Early in 1991 Carmody co-wrote a song, “From Little Things Big Things Grow”, with Paul Kelly. It was an historical account of the Gurindji tribe drovers’ walkout led by Vincent Lingiari at Wave Hill station in the Northern Territory during the 1960s, the incident which sparked off the indigenous land rights movement

Carmody’s third album, Bloodlines, was released in July 1993 and included his own version of “From Little Things Big Things Grow“, with Kelly guesting on vocals, which was issued as a single. Also in 1993 Carmody was the subject of a musical documentary, Blood Brothers – From Little Things Big Things Grow, by Rachel Perkins and directed by Trevor Graham, which explored Carmody’s life, using music clips and historical footage.[21]

. In 2001, together with Kelly, Mairead Hannan, John Romeril, Deirdre Hannan and Alice Garner, Carmody assisted in writing the musical score for the Australian film One Night the Moon. The soundtrack won a Screen Music Award at the 2002 Australasian Performing Right Association (APRA)/Australian Guild of Screen Composers (AGSC) Awards.

After a break of nearly ten years Carmody finally released a new album in 2004. The album, Mirrors, was completely self-financed and distributed. It was recorded at a friend’s property “down the road” and was his first album recorded with computer technology. The songs on Mirrors cover a range of contemporary issues including refugee treatment and his thoughts on United States President George W. Bush, accompanied by the captured real life sounds of the Australian bush.

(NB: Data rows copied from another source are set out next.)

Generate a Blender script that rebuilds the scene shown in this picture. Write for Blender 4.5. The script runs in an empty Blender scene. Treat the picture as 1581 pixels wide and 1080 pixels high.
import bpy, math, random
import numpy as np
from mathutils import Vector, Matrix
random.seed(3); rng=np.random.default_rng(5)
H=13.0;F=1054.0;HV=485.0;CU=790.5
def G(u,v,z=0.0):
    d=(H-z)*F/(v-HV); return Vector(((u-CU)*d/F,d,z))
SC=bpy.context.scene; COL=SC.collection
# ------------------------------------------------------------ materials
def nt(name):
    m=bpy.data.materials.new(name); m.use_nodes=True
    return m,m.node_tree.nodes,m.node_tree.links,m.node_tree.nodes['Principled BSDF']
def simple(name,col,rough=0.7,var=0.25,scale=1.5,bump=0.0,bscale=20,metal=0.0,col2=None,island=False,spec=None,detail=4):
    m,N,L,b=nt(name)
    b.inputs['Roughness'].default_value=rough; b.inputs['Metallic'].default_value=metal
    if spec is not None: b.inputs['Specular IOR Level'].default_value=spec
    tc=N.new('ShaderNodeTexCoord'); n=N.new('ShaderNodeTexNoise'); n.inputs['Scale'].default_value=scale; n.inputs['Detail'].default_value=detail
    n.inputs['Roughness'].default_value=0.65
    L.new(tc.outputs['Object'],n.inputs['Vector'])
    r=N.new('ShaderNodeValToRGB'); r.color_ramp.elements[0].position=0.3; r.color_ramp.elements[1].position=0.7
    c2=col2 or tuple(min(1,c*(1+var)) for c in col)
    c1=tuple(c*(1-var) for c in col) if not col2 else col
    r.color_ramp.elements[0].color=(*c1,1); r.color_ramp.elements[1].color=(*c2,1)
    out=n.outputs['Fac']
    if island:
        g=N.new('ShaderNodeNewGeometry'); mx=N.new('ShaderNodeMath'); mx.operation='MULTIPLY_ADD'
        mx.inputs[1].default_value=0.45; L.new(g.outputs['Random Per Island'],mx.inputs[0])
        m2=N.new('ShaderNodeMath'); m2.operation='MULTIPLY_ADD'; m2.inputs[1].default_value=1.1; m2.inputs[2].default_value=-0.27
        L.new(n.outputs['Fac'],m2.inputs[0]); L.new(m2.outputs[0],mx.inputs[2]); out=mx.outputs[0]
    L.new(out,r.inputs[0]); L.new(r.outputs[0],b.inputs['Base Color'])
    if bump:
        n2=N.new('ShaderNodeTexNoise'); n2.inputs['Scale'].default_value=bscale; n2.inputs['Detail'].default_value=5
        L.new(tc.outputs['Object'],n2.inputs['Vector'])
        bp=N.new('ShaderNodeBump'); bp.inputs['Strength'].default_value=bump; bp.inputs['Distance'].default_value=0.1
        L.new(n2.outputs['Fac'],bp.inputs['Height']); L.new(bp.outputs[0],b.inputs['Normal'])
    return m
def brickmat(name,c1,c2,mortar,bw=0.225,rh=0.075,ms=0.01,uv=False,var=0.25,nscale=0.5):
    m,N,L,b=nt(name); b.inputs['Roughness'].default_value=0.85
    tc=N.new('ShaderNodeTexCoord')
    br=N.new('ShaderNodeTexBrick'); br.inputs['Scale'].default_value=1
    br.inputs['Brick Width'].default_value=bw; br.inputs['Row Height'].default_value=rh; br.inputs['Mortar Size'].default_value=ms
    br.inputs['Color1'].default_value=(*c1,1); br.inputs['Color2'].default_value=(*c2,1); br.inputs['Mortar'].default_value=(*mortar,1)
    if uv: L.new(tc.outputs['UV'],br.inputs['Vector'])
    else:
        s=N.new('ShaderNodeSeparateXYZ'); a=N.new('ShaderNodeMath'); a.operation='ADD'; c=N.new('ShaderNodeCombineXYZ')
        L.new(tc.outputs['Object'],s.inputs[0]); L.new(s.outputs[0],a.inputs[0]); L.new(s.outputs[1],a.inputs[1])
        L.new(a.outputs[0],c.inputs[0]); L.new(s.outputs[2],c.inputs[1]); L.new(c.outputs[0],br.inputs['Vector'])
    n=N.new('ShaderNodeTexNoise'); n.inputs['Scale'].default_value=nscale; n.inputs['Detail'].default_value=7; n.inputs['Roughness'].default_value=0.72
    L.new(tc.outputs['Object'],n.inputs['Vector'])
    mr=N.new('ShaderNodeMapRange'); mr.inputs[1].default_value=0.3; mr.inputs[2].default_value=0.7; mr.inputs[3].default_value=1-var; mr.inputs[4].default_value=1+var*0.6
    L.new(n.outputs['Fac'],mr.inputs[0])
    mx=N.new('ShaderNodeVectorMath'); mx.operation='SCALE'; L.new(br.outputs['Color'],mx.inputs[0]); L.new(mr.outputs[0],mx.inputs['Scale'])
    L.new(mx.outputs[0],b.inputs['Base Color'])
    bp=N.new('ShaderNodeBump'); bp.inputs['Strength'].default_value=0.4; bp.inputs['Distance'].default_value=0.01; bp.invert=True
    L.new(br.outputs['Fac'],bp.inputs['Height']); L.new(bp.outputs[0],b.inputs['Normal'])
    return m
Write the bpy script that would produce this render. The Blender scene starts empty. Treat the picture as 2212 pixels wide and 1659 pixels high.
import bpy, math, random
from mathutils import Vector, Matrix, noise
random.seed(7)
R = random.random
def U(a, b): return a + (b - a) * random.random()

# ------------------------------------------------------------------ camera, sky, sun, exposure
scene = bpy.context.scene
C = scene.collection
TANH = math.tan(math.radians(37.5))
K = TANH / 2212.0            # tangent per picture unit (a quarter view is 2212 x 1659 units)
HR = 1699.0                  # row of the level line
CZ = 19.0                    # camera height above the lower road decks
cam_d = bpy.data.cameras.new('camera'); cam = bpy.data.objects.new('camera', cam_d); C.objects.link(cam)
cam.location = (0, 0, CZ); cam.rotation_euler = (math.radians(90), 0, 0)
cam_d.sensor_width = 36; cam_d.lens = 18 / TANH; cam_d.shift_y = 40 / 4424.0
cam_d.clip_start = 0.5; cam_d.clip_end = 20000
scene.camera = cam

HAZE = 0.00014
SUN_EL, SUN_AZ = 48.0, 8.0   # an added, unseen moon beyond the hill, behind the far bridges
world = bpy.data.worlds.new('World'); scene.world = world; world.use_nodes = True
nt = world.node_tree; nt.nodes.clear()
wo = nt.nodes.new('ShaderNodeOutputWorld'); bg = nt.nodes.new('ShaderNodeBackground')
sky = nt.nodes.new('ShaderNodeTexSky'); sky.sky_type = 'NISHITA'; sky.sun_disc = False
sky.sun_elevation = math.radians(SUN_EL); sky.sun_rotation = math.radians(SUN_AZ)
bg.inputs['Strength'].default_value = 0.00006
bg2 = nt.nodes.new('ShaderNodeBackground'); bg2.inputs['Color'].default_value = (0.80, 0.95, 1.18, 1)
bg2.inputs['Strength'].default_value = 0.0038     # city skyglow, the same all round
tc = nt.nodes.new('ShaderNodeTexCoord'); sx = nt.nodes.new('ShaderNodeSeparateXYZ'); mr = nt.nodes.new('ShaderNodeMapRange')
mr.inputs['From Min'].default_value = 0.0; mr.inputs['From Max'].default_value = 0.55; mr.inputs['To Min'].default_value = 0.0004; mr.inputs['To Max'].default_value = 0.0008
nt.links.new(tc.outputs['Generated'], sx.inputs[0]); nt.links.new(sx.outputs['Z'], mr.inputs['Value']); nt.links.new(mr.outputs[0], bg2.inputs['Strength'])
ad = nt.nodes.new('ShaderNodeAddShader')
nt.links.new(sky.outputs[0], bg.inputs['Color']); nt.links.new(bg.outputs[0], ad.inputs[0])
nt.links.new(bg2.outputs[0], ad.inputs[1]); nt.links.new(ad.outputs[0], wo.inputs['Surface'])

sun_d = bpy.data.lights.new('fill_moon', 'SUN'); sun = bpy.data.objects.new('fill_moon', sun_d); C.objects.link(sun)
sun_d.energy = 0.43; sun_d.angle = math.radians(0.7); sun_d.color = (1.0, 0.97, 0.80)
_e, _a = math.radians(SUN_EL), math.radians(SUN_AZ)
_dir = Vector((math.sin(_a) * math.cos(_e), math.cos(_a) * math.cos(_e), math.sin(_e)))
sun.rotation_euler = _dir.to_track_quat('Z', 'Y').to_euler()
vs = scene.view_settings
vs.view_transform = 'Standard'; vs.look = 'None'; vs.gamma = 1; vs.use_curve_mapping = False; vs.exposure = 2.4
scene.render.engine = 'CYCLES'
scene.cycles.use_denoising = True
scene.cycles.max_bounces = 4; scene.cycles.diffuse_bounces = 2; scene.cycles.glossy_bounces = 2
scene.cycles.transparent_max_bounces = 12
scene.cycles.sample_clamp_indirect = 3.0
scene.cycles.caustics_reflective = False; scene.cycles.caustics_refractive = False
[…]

“I first heard Kev Carmody’s music 20 years ago, and was drawn straight away to his blend of politics and prayer, poetry, anger and pride. His body of work is one of our great cultural treasures.”
Paul Kelly

When Carmody accepted his induction into the ARIA Hall of Fame he said, “I accepted this for the Koori culture, the community and the family […] It’s a recognition of the input we’ve had on music. My songs came from what my grandmother, my mother, father, aunty and uncles told me. I’m just a conduit of stories.

Kev Carmody lives with his partner Beryl on a 27-hectare (60-acres) bush block in south-east Queensland.